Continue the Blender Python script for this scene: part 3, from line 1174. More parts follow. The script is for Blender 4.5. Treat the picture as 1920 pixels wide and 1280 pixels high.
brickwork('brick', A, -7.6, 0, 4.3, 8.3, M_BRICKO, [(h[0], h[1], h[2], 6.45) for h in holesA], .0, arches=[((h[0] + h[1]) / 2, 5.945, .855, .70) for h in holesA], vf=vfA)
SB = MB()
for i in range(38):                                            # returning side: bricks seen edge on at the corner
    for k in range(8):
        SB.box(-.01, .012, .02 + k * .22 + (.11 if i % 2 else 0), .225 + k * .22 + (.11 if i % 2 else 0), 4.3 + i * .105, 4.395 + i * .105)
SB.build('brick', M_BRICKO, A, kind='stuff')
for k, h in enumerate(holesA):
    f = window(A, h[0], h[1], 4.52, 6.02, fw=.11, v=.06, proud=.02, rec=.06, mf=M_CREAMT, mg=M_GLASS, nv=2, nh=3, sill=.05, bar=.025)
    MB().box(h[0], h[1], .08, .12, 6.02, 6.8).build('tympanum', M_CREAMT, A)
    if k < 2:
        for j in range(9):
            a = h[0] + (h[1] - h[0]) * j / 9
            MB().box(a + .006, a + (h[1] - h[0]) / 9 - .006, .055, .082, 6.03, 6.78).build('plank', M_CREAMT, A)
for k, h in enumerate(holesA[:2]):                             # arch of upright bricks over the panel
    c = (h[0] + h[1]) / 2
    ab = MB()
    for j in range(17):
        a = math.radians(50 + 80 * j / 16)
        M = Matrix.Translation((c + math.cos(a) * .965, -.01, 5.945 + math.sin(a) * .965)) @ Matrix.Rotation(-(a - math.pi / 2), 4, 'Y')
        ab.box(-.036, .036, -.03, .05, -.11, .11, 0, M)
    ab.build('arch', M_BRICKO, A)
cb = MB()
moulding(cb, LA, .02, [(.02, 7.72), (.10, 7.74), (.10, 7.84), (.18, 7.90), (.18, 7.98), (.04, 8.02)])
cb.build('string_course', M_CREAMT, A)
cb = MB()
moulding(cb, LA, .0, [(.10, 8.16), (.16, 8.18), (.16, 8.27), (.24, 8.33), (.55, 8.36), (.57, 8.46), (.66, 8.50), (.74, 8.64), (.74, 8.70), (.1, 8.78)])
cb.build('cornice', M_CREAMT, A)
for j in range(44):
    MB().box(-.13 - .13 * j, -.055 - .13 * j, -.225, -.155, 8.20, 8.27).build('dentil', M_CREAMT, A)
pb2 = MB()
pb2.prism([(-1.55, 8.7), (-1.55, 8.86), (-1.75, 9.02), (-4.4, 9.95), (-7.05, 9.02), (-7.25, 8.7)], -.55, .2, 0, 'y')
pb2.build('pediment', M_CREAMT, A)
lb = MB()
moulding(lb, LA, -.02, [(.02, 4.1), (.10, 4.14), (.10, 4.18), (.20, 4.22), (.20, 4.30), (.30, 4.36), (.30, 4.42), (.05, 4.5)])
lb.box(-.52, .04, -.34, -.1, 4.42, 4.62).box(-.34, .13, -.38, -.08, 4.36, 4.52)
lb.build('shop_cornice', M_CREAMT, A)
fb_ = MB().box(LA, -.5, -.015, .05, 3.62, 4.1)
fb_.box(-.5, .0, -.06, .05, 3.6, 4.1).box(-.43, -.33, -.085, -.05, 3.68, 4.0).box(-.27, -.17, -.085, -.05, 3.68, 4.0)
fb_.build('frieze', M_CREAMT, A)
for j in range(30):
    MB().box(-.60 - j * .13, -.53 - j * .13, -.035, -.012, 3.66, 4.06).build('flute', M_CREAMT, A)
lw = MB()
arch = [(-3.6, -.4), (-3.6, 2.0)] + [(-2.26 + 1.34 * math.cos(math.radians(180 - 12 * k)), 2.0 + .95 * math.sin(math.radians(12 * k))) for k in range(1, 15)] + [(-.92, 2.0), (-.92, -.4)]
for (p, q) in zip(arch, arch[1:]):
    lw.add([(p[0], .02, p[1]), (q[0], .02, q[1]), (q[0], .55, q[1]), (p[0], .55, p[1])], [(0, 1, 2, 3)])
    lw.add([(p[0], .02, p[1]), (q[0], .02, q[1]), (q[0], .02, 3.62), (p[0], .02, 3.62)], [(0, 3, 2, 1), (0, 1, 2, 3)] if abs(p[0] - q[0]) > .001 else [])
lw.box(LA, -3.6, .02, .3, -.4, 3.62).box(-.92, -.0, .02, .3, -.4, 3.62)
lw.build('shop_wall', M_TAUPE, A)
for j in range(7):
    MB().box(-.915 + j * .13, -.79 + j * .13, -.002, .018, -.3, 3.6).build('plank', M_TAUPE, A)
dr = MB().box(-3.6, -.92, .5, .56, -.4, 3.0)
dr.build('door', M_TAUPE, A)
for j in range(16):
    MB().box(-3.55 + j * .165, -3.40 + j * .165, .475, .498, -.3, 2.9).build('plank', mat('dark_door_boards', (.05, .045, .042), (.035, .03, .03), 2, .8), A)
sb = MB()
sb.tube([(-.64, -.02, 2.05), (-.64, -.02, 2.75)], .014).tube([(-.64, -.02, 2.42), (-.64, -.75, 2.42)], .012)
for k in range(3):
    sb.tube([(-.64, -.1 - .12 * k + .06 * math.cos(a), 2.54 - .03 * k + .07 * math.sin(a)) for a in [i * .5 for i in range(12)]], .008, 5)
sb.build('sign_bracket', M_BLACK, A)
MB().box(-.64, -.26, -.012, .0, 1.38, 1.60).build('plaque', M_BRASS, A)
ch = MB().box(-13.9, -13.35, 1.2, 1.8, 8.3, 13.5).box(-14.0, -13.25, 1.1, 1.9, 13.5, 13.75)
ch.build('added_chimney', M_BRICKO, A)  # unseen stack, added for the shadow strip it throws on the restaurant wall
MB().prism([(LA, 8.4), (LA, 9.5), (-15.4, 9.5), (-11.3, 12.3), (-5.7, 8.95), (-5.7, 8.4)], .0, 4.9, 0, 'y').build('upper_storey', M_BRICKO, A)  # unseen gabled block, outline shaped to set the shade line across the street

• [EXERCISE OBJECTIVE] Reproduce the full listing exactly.

• [ANSWER TO THIS EXERCISE]
Continue the Blender Python script for this scene: part 3, from line 1174. More parts follow. The script is for Blender 4.5. Treat the picture as 1920 pixels wide and 1280 pixels high.
brickwork('brick', A, -7.6, 0, 4.3, 8.3, M_BRICKO, [(h[0], h[1], h[2], 6.45) for h in holesA], .0, arches=[((h[0] + h[1]) / 2, 5.945, .855, .70) for h in holesA], vf=vfA)
SB = MB()
for i in range(38):                                            # returning side: bricks seen edge on at the corner
    for k in range(8):
        SB.box(-.01, .012, .02 + k * .22 + (.11 if i % 2 else 0), .225 + k * .22 + (.11 if i % 2 else 0), 4.3 + i * .105, 4.395 + i * .105)
SB.build('brick', M_BRICKO, A, kind='stuff')
for k, h in enumerate(holesA):
    f = window(A, h[0], h[1], 4.52, 6.02, fw=.11, v=.06, proud=.02, rec=.06, mf=M_CREAMT, mg=M_GLASS, nv=2, nh=3, sill=.05, bar=.025)
    MB().box(h[0], h[1], .08, .12, 6.02, 6.8).build('tympanum', M_CREAMT, A)
    if k < 2:
        for j in range(9):
            a = h[0] + (h[1] - h[0]) * j / 9
            MB().box(a + .006, a + (h[1] - h[0]) / 9 - .006, .055, .082, 6.03, 6.78).build('plank', M_CREAMT, A)
for k, h in enumerate(holesA[:2]):                             # arch of upright bricks over the panel
    c = (h[0] + h[1]) / 2
    ab = MB()
    for j in range(17):
        a = math.radians(50 + 80 * j / 16)
        M = Matrix.Translation((c + math.cos(a) * .965, -.01, 5.945 + math.sin(a) * .965)) @ Matrix.Rotation(-(a - math.pi / 2), 4, 'Y')
        ab.box(-.036, .036, -.03, .05, -.11, .11, 0, M)
    ab.build('arch', M_BRICKO, A)
cb = MB()
moulding(cb, LA, .02, [(.02, 7.72), (.10, 7.74), (.10, 7.84), (.18, 7.90), (.18, 7.98), (.04, 8.02)])
cb.build('string_course', M_CREAMT, A)
cb = MB()
moulding(cb, LA, .0, [(.10, 8.16), (.16, 8.18), (.16, 8.27), (.24, 8.33), (.55, 8.36), (.57, 8.46), (.66, 8.50), (.74, 8.64), (.74, 8.70), (.1, 8.78)])
cb.build('cornice', M_CREAMT, A)
for j in range(44):
    MB().box(-.13 - .13 * j, -.055 - .13 * j, -.225, -.155, 8.20, 8.27).build('dentil', M_CREAMT, A)
pb2 = MB()
pb2.prism([(-1.55, 8.7), (-1.55, 8.86), (-1.75, 9.02), (-4.4, 9.95), (-7.05, 9.02), (-7.25, 8.7)], -.55, .2, 0, 'y')
pb2.build('pediment', M_CREAMT, A)
lb = MB()
moulding(lb, LA, -.02, [(.02, 4.1), (.10, 4.14), (.10, 4.18), (.20, 4.22), (.20, 4.30), (.30, 4.36), (.30, 4.42), (.05, 4.5)])
lb.box(-.52, .04, -.34, -.1, 4.42, 4.62).box(-.34, .13, -.38, -.08, 4.36, 4.52)
lb.build('shop_cornice', M_CREAMT, A)
fb_ = MB().box(LA, -.5, -.015, .05, 3.62, 4.1)
fb_.box(-.5, .0, -.06, .05, 3.6, 4.1).box(-.43, -.33, -.085, -.05, 3.68, 4.0).box(-.27, -.17, -.085, -.05, 3.68, 4.0)
fb_.build('frieze', M_CREAMT, A)
for j in range(30):
    MB().box(-.60 - j * .13, -.53 - j * .13, -.035, -.012, 3.66, 4.06).build('flute', M_CREAMT, A)
lw = MB()
arch = [(-3.6, -.4), (-3.6, 2.0)] + [(-2.26 + 1.34 * math.cos(math.radians(180 - 12 * k)), 2.0 + .95 * math.sin(math.radians(12 * k))) for k in range(1, 15)] + [(-.92, 2.0), (-.92, -.4)]
for (p, q) in zip(arch, arch[1:]):
    lw.add([(p[0], .02, p[1]), (q[0], .02, q[1]), (q[0], .55, q[1]), (p[0], .55, p[1])], [(0, 1, 2, 3)])
    lw.add([(p[0], .02, p[1]), (q[0], .02, q[1]), (q[0], .02, 3.62), (p[0], .02, 3.62)], [(0, 3, 2, 1), (0, 1, 2, 3)] if abs(p[0] - q[0]) > .001 else [])
lw.box(LA, -3.6, .02, .3, -.4, 3.62).box(-.92, -.0, .02, .3, -.4, 3.62)
lw.build('shop_wall', M_TAUPE, A)
for j in range(7):
    MB().box(-.915 + j * .13, -.79 + j * .13, -.002, .018, -.3, 3.6).build('plank', M_TAUPE, A)
dr = MB().box(-3.6, -.92, .5, .56, -.4, 3.0)
dr.build('door', M_TAUPE, A)
for j in range(16):
    MB().box(-3.55 + j * .165, -3.40 + j * .165, .475, .498, -.3, 2.9).build('plank', mat('dark_door_boards', (.05, .045, .042), (.035, .03, .03), 2, .8), A)
sb = MB()
sb.tube([(-.64, -.02, 2.05), (-.64, -.02, 2.75)], .014).tube([(-.64, -.02, 2.42), (-.64, -.75, 2.42)], .012)
for k in range(3):
    sb.tube([(-.64, -.1 - .12 * k + .06 * math.cos(a), 2.54 - .03 * k + .07 * math.sin(a)) for a in [i * .5 for i in range(12)]], .008, 5)
sb.build('sign_bracket', M_BLACK, A)
MB().box(-.64, -.26, -.012, .0, 1.38, 1.60).build('plaque', M_BRASS, A)
ch = MB().box(-13.9, -13.35, 1.2, 1.8, 8.3, 13.5).box(-14.0, -13.25, 1.1, 1.9, 13.5, 13.75)
ch.build('added_chimney', M_BRICKO, A)  # unseen stack, added for the shadow strip it throws on the restaurant wall
MB().prism([(LA, 8.4), (LA, 9.5), (-15.4, 9.5), (-11.3, 12.3), (-5.7, 8.95), (-5.7, 8.4)], .0, 4.9, 0, 'y').build('upper_storey', M_BRICKO, A)  # unseen gabled block, outline shaped to set the shade line across the street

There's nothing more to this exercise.